Unsung Heroes in Physics.

 Was Lisa Meitner the smartest physicist without a Nobel Prize? (asked on Quora).

My answer.

“Full many a flower is born to blush unseen,
And waste its sweetness on the desert air.”
― Thomas Gray,

I tend to avoid using the word smart as it is far too nebulous a qualifier. Lisa Meitner, a pioneer in Nuclear fission, was a brilliant physicist but there are many physicists who have made far more significant contributions than her and have never won the Nobel Prize. Remember the First Prize was only awarded in 1901 so the Nobels exclude all the greats from previous generations - Galileo, Newton, Young, Maxwell, Boltzman plus other pre-1900 legends.

Lise Meitner source: Wired

Having said that there are many physicists from the 20th century who never won it either. In this category I would include Georges Lemaître (Father of the Big Bang), Henri Poincare (first to propose Gravitational waves), Nikola Tesla (he was more of an Engineer but boy did he know to apply Physics), Edwin Hubble (quantified the expansion of the universe), Satyendra Nath Bose (his work in Quantum mechanics allowed for the development of Bose-Einstein statistics and the fifth state of matter…the Bose-Einstein condensate), Chien-Shiung Wu (conducted the famous Wu experiment that contradicted the law of parity), Jocelyn Bell (discovered the first rotating neutron star - pulsar) and Stephen Hawking (of Black Hole, Singularity and Hawking radiation fame)
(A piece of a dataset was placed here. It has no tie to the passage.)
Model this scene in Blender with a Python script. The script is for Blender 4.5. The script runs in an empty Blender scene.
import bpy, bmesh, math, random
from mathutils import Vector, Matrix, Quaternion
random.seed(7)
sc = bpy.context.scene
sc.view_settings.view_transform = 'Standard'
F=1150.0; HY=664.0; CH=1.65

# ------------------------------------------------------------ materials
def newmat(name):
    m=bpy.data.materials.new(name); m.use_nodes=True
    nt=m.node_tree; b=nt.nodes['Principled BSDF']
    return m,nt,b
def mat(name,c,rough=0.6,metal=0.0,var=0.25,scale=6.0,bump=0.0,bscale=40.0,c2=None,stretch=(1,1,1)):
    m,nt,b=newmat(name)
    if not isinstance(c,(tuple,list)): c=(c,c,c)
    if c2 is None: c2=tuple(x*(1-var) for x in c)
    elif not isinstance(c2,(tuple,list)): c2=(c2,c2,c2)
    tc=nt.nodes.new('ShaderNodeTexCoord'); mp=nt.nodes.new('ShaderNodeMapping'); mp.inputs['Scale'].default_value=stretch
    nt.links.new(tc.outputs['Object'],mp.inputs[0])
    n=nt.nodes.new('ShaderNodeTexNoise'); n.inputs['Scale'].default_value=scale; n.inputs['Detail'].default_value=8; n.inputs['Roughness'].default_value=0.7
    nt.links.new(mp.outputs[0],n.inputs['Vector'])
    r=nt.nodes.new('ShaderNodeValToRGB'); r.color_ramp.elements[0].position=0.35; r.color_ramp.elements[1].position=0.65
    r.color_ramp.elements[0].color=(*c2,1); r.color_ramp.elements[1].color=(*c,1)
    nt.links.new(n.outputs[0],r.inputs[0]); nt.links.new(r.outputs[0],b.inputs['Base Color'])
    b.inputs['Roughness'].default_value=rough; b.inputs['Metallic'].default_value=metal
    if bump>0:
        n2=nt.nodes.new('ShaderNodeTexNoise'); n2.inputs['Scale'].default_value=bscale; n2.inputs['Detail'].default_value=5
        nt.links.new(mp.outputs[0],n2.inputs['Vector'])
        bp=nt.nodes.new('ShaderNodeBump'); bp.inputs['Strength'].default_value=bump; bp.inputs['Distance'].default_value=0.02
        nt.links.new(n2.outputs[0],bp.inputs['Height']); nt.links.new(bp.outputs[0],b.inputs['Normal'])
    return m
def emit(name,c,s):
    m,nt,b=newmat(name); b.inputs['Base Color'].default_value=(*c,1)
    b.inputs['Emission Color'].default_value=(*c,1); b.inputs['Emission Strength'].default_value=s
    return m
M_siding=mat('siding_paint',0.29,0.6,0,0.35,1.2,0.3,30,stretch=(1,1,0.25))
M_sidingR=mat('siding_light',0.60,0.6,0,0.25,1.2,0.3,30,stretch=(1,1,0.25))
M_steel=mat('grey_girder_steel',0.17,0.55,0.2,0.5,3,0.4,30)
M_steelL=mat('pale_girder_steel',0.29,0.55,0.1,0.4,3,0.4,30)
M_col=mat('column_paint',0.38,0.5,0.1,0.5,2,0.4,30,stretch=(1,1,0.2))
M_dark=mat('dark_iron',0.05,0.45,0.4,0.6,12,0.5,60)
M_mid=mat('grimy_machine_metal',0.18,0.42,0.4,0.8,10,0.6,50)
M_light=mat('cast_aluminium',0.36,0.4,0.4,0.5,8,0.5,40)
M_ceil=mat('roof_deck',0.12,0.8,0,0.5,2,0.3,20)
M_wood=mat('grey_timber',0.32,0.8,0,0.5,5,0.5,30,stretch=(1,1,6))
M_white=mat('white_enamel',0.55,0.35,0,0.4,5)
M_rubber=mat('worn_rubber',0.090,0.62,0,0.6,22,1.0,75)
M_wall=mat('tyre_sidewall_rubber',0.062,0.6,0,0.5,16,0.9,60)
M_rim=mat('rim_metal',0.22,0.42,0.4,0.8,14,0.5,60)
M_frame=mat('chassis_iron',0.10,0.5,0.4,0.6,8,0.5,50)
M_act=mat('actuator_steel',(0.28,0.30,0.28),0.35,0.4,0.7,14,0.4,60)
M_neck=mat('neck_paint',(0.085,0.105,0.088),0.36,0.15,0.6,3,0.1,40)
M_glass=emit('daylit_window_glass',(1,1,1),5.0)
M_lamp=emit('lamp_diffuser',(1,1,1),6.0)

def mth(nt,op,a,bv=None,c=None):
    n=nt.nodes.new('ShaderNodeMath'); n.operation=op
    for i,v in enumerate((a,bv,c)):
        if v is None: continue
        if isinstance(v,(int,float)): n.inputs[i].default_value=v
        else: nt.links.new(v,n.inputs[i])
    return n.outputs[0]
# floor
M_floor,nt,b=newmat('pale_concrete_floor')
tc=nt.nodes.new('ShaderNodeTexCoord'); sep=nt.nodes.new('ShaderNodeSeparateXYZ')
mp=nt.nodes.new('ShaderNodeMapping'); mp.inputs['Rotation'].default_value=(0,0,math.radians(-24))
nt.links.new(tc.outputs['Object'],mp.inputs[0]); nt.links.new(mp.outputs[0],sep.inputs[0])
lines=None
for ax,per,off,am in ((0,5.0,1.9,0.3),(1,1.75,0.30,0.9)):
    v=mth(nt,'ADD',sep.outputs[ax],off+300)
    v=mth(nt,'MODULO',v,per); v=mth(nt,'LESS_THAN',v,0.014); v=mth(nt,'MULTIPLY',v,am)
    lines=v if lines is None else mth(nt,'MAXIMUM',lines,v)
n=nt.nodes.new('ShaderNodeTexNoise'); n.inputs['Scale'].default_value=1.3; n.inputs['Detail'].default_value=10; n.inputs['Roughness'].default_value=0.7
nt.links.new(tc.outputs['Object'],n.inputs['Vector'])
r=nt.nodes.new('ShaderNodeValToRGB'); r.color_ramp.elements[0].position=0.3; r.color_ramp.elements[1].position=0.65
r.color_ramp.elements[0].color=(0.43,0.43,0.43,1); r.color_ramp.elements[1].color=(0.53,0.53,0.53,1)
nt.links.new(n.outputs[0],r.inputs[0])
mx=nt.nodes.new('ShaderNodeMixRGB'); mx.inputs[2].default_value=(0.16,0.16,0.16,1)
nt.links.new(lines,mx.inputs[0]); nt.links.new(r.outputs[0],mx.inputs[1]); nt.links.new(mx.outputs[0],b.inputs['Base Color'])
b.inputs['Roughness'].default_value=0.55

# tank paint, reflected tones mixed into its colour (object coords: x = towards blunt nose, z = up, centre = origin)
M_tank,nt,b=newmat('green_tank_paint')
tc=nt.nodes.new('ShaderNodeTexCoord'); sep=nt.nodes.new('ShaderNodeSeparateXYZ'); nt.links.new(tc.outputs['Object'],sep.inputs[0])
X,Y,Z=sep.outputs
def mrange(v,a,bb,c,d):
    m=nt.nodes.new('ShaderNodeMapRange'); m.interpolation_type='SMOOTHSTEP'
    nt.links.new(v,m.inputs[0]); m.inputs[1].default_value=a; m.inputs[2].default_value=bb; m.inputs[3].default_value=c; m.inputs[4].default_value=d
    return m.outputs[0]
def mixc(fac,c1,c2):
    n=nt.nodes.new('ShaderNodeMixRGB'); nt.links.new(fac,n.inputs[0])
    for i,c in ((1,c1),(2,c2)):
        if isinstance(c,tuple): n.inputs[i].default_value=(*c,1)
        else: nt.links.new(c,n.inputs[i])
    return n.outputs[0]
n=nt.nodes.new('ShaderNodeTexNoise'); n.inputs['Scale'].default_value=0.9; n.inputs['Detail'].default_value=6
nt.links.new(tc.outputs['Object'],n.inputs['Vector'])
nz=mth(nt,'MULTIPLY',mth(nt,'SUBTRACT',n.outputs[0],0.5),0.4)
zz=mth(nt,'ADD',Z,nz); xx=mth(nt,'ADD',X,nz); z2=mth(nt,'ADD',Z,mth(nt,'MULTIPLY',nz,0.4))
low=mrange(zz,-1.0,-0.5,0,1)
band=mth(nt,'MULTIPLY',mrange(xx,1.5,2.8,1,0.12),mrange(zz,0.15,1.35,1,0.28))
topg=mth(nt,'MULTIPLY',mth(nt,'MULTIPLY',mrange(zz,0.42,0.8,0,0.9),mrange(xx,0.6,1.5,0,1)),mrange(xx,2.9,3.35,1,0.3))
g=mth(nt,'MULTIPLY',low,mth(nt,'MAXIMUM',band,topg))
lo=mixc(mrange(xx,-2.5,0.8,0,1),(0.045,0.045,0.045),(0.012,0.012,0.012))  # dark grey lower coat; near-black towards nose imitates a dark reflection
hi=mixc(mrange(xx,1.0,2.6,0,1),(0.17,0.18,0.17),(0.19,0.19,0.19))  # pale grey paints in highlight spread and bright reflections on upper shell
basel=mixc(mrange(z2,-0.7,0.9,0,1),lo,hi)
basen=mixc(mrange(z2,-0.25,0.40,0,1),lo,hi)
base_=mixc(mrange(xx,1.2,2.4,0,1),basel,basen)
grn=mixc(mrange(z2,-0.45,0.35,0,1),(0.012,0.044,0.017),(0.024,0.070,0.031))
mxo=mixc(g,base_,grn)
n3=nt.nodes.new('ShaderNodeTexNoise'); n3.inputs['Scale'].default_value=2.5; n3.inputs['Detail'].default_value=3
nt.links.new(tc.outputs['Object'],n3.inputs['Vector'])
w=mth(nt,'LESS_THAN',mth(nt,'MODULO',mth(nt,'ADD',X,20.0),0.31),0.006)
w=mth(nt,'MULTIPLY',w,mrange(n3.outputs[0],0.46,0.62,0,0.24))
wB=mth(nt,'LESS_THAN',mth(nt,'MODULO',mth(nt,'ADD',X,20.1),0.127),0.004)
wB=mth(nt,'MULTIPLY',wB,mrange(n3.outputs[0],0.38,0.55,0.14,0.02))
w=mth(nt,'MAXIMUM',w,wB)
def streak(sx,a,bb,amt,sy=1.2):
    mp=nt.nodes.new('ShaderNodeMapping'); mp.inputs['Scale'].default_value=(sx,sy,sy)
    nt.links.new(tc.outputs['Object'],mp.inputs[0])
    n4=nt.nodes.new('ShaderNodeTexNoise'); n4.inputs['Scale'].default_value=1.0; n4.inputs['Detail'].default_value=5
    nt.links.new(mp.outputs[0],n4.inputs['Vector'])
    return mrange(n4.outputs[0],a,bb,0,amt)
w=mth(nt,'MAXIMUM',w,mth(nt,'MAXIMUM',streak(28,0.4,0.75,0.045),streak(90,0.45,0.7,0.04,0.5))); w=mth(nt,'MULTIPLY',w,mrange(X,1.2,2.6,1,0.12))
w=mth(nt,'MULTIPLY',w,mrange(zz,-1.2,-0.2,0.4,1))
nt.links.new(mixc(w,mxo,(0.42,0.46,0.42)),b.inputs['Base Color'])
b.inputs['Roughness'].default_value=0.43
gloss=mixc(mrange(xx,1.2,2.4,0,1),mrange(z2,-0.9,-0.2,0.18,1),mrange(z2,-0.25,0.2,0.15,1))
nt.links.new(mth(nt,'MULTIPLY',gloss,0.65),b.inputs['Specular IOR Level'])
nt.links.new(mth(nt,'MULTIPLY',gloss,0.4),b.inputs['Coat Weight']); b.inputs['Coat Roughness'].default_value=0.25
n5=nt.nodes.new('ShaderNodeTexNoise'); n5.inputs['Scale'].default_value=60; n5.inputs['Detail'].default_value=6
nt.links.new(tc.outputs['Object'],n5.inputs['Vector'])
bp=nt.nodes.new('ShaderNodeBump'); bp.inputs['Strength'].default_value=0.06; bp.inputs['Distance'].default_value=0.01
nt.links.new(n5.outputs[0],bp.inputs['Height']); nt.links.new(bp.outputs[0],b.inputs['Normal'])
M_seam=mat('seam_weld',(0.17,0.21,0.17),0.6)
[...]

George Lemaître - Belgium Priest and Astronomer source: Independent

Chien-Shiung Wu source: nsf.gov

Satyendra Nath Bose source: The Wire

Were their contribution greater than Meitner’s? It is difficult to say. One of the problems worth noting is that although there is a history of the Prize overlooking several figures (politics often plays a part) what also happens is that key contributors often pass away before their achievement is officially recognized at the Nobel Level. This is tragic.

Science though as an intellectual pursuit in and of itself, will forever be indebted to each and every one of them and this is what ultimately matters.